113 years ago on March 25th, 1911
The Triangle Shirtwaist Fire kills 146 people, becoming the deadliest industrial accident in the city's history
Located near Washington Square Park in the Asch building, which had been constructed just 10 years prior, the Triangle Shirtwaist Company employed mostly young immigrant women to sew "shirtwaists", which were fancy blouses resembling mens dress shirts. Working in sweatshop-like conditions, the factory workers could not escape when a fire began in a bin of fabric scraps on the 8th floor. The building had insufficient safety infrastructure, with no sprinklers and inadequate fire escapes and elevators for the factory's hundreds of workers. Most disturbingly, the doors to the stairwells could only be opened from the outside and swung inward, which sealed the workers inside. As the fire spread, some were forced to jump from the building or down the elevator shaft to escape the flames. Others fell while attempting to escape down a flimsy rear fire escape that had only been installed to meet the minimum requirements of the city's burgeoning fire code. The fire would stand as the city's deadliest single-day event until the September 11th attacks.

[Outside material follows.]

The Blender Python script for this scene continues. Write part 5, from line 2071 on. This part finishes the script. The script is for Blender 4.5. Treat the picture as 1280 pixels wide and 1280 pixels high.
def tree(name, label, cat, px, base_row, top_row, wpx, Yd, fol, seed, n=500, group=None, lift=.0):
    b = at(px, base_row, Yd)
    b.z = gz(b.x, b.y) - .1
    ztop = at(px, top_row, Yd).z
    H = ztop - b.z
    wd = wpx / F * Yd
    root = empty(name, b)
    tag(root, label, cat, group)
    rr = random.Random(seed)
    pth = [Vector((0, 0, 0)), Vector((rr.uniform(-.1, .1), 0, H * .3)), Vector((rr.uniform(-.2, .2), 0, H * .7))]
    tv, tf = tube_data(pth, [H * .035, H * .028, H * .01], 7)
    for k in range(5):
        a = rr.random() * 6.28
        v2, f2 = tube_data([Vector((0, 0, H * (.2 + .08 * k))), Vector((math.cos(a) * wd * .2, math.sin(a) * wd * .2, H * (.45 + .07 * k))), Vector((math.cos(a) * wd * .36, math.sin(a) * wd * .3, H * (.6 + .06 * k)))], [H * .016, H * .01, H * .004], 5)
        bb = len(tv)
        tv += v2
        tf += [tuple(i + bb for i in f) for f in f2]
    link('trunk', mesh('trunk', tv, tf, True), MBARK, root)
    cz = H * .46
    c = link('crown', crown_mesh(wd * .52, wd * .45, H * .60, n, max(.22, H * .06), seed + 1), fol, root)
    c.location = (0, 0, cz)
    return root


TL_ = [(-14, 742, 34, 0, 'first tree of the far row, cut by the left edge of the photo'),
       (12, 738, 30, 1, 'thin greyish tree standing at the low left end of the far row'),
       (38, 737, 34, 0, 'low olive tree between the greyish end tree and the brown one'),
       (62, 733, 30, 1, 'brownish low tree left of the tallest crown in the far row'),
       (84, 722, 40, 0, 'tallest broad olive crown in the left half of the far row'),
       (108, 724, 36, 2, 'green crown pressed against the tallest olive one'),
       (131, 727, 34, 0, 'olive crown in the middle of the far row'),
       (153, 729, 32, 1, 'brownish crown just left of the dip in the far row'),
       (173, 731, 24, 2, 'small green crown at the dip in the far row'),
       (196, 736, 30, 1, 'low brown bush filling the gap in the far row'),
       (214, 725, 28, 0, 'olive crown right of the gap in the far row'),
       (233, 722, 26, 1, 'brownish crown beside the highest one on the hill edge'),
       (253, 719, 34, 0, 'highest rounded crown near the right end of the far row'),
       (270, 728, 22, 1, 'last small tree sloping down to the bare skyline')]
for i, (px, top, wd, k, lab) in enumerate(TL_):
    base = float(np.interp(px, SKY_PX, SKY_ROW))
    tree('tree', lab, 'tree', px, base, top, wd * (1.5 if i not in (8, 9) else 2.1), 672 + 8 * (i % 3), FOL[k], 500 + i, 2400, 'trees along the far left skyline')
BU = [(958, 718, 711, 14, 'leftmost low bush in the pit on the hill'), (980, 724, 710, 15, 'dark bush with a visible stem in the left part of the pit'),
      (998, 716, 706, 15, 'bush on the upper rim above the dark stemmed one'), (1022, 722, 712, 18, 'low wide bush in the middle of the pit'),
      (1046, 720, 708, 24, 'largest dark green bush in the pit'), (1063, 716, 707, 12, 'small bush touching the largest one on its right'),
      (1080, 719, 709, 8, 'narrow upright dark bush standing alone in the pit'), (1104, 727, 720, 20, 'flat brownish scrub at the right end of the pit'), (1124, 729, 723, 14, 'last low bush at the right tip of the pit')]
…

In the wake of the fire, the city improved fire safety requirements, introducing common features we take for granted today, such as exit signs, doors that swing outwards in commercial buildings, and improvements to firefighting equipment that can sufficiently pump large amounts of water up to the highest floors of New York's buildings. Today, the site of the fire is known as the Brown Building, and is part of the NYU campus.